Quindi noi siamo convinti di essere persone uniche, di avere un Io unico, anzi di essere quell’unico Io che si rivela anche nella relazione con gli altri e che ci permette di raccontarci e di raccontare agli altri le nostre caratteristiche di personalità; quando diciamo io sono fatto così, a me piace questo o quell’altro e ci riferiamo a noi stessi sempre in modo singolare. Avete mai sentito qualcuno rispondere a una domanda dicendo: “Eh sì, a noi piace andare al cinema”. Ma a noi chi? Direbbe il disorientato interlocutore, non sto parlando con una persona sola?
Però dal punto di vista di ciò che appartiene al mondo dei fenomeni psichici avviene qualche cosa di cui non ci rendiamo conto, o almeno se non attraverso particolari esperienze che tutta via permangono nella rarità del nostro percorso di vita.
Mi riferisco al concetto per cui la nostra identità sarebbe abitata da diversi personaggi interni. La nostra identità è molto più plurale di quello che noi vorremmo credere. Certo la nostra idea non corrisponde ad una dimensione plurale dell’identità, ma questo perché destabilizzerebbe troppo il nostro senso si sé, la nostra sicurezza, saremmo pervasi dall’angoscia.
Ma se ci pensate bene, il nostro vissuto, dalla nostra esperienza, emerge questa dimensione dell’animo umano. Pensate solamente a quante volte vi siete trovati a dialogare interiormente fra di voi in cui si disarticola un vero e proprio colloquio fra due o magari più personaggi. Pensate solamente a quante volte una parte di noi sostiene che sarebbe il caso di effettuare una certa azione e un’altra nostra voce interna esprime una parere contrario o di altro tipo.

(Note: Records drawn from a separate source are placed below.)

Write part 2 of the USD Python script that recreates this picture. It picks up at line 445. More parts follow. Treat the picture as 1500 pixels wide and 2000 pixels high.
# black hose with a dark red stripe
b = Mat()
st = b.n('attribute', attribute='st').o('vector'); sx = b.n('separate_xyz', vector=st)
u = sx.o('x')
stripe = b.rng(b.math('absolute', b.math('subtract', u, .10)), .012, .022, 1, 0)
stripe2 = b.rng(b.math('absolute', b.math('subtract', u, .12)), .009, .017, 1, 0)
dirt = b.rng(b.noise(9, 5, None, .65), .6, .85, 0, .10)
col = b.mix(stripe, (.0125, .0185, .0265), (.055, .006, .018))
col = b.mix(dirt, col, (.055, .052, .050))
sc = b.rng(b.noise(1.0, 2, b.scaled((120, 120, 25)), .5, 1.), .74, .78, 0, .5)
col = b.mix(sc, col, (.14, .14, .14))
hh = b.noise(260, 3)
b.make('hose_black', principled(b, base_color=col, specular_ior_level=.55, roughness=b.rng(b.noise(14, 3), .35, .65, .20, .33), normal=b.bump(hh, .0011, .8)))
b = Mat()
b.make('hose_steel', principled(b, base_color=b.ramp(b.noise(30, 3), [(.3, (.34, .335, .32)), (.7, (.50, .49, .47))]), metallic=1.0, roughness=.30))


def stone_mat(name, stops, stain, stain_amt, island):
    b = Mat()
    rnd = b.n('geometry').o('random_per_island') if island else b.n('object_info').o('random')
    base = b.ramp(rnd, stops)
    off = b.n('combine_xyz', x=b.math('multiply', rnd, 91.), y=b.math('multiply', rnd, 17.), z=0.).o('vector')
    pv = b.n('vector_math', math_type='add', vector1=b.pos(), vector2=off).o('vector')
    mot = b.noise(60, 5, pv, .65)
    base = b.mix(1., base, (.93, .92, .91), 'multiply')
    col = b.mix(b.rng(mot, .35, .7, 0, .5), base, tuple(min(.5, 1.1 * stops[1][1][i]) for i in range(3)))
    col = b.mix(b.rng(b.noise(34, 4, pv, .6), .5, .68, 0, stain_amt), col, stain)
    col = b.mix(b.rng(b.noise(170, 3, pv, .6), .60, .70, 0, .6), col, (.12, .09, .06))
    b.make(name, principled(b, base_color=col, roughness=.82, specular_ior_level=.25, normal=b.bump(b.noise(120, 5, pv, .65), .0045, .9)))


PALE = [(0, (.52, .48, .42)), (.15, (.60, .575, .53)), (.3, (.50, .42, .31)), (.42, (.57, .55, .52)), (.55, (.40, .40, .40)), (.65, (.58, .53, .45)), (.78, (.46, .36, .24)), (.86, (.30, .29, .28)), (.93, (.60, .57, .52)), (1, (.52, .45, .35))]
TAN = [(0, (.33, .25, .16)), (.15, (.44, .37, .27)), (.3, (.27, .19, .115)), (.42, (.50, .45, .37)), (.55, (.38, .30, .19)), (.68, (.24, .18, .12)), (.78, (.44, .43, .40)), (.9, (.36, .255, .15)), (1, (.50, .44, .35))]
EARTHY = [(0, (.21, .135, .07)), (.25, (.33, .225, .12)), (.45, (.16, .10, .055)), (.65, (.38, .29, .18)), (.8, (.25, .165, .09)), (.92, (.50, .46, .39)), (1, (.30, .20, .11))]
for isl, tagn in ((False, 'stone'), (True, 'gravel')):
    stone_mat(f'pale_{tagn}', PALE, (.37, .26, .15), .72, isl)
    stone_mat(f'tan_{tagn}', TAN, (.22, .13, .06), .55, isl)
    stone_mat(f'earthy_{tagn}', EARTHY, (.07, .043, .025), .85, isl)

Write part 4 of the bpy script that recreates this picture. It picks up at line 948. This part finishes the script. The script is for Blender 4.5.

Questi fenomeni di dialogo interiore sono una specie di prova che il nostro mondo interno è come un teatro, dove diversi personaggi sono potenzialmente in grado di inscenare le più svariate e diverse situazioni di vita.
Ma da dove arrivano tutti questi personaggi?
Arriverebbero dalle numerose identificazioni che, fin dalla nascita, noi costruiamo grazie alle relazioni con gli altri. In primo luogo i nostri genitori ovviamente. Ma in seconda battuta con tutta una serie di figure per noi significative che vanno dai ranghi delle parentele a quelli che troviamo in altri contesti comuni: le amicizie, le svariate figure educative del mondo scolastico e via dicendo.
L’identificazione con gli altri è uno dei principali strumenti utilizzati dalla nostra psiche per costruirsi un’identità
Da qui si capisce anche quello che potrebbe accadere nel caso della perdita nel modo reale di una persona per noi significativa. Siccome questi altri significativi vengono da noi interiorizzati, e anche se dentro di noi la mente li può modificare, trasformare, questi rimangono sempre le fonti più importanti sulle quali abbiamo costruito il nostro senso di sé e del mondo.
Quante volte sentiamo dire, durante una situazione di lutto,la frase: “è come se fosse morta una parte di me!”. Il problema è che se fosse davvero così, se morisse quella parte dell’altro che noi abbiamo interiorizzato, non soffriremmo così tanto. Il guaio è che il dolore nasce proprio dal mantenimento interiore di una rappresentazione, oltre che mnemonica, anche affettiva ed emotiva dell’altro che non c’è più.
L’elaborazione della perdita, del lutto, crea un dolore enorme, lancinante, proprio per questo motivo.
Prima ho usato il termine “guaio”. Forse non è corretto utilizzare questa parola in quanto è proprio la nostra capacità di identificarci con gli altri e di fondare la nostra identità sugli altri che ci permette di vivere un senso di continuità e che attribuisce all’esperienza umana una dimensione spirituale difficilmente ascrivibile alle seppur complicate teorie della mente che fino ad oggi conosciamo.